- Given problem -
Identify each line below that contains the word "script", and copy it out.

++++ Dataset ++++

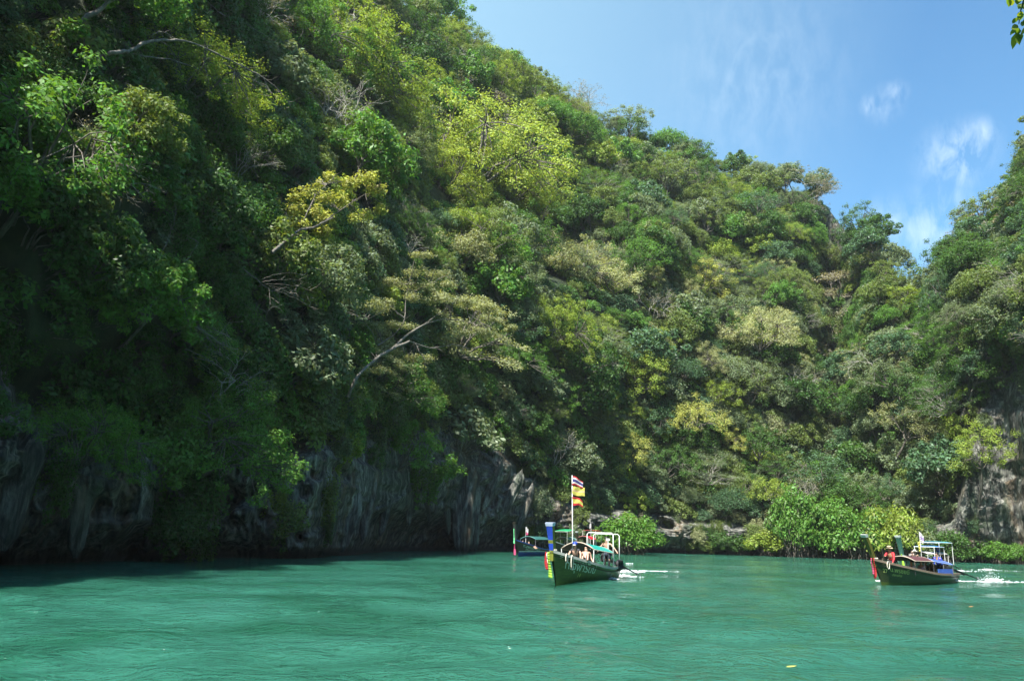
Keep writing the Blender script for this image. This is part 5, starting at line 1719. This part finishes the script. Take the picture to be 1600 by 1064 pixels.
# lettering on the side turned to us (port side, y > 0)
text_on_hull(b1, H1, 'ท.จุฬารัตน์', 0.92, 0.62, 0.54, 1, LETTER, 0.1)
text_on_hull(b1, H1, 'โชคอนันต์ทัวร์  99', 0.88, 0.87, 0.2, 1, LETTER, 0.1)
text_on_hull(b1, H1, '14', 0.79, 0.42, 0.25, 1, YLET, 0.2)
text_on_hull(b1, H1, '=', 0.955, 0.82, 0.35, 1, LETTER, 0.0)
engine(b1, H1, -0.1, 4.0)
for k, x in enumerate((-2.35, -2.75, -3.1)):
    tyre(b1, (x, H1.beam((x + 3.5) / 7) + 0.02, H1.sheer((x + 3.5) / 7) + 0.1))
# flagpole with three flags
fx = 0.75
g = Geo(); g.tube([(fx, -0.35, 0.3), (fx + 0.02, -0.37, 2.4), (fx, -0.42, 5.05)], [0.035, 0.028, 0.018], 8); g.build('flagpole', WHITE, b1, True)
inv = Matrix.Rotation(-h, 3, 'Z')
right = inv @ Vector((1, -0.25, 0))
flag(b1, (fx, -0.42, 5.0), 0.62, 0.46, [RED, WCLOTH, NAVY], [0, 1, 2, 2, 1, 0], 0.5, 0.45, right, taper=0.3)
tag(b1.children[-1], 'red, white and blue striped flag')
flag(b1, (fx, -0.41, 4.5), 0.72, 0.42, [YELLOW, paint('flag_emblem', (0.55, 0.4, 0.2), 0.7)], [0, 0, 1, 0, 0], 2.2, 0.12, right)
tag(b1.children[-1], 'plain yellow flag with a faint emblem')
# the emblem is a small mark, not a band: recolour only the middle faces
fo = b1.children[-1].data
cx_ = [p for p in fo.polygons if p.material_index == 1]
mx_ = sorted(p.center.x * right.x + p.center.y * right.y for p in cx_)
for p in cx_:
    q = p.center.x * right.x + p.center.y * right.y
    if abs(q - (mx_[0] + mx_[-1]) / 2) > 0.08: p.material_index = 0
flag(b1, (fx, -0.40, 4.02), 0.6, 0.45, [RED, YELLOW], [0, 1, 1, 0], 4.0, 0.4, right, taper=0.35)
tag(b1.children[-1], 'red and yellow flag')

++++
++++ Dataset ++++

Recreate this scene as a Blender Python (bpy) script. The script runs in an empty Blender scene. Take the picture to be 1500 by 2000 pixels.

++++

- Exercise response -
Keep writing the Blender script for this image. This is part 5, starting at line 1719. This part finishes the script. Take the picture to be 1600 by 1064 pixels.
Recreate this scene as a Blender Python (bpy) script. The script runs in an empty Blender scene. Take the picture to be 1500 by 2000 pixels.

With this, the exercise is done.